景気局面のどこにいるのか

 今後、米国では追加経済支援策が決まり、冬期コロナの峠越えとワクチン接種進捗から、経済正常化への展望が強まるでしょう。一方、景気実態としては需要不足の段階にあり、超金融緩和も継続する公算です。ローテーション模索期を脱した株式相場は、3月から4月には、「超」がつく金融緩和に財政政策も加わり、「金融相場+景気回復相場」の弾みが付くとした想定に沿った流れにあります。

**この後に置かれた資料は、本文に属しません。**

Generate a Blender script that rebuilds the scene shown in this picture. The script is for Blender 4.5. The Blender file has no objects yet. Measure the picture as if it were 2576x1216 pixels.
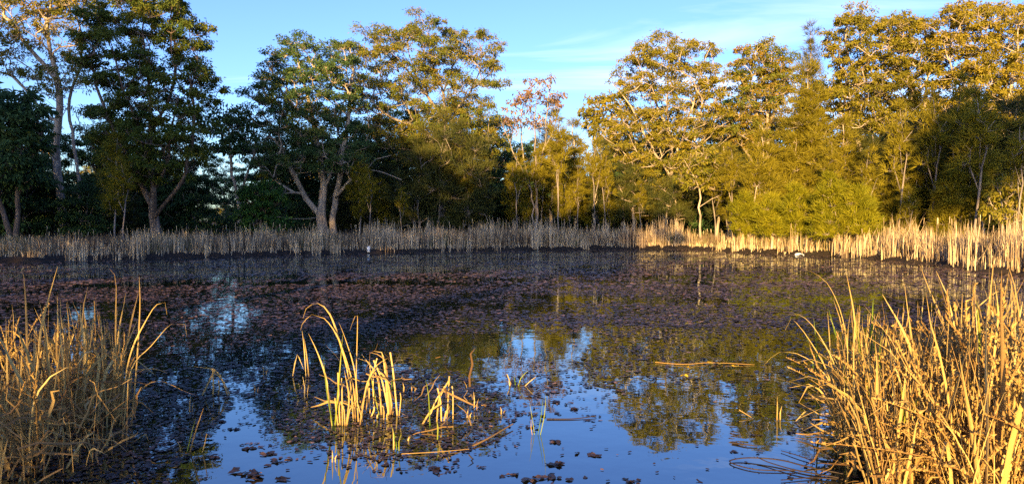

 大きく揺れ動いた経済と相場とコロナが目まぐるしく交錯する展開に、現在の景気サイクルの立ち位置を見失いがちかもしれません。図4は、景気と株価、長短金利、ドルのサイクルの巡り合わせの基本イメージです。筆者のレポート、動画で繰り返しご紹介してきた図ですが、従来、コロナ禍経済の軌道をピンク点線のように描いてきました。これは図の形状を見やすくし、コロナ禍経済が通常のサイクルと異なることを明示するための工夫でした。いよいよ景気が、政策サポートを受けつつ、自律的な「回復」過程に入ろうかという局面に近づいています。そこで、横軸の平仄(ひょうそく)を合わせて描いたのが赤線です。

図4:景気サイクル局面のどこにいるのか

出所:田中泰輔リサーチ

 筆者の評価では、米景気はまだ景気回復局面の前夜。そうであればこそ、金融緩和も強力に継続されるのです。長期金利の上昇を見て、景気サイクルはもっと前進しているのではないかと疑問が出るかもしれません。しかし。長期金利上昇は通常、景気下降局面から起こるものであり、すぐさま株価に悪影響を及ぼしはしません。むしろ今後、中期金利、短期金利と上昇観測が波及することが、株式相場にとってより大きなリスク要因と認識されるでしょう。その点で、図4において、早晩懸念されるのは、景気回復の速さと強さになるかと判断しています。景気回復の加速は、一次的には株式相場を高揚させますが、やがて二次的には、過熱相場に波乱を呼びやすくなると警戒されます。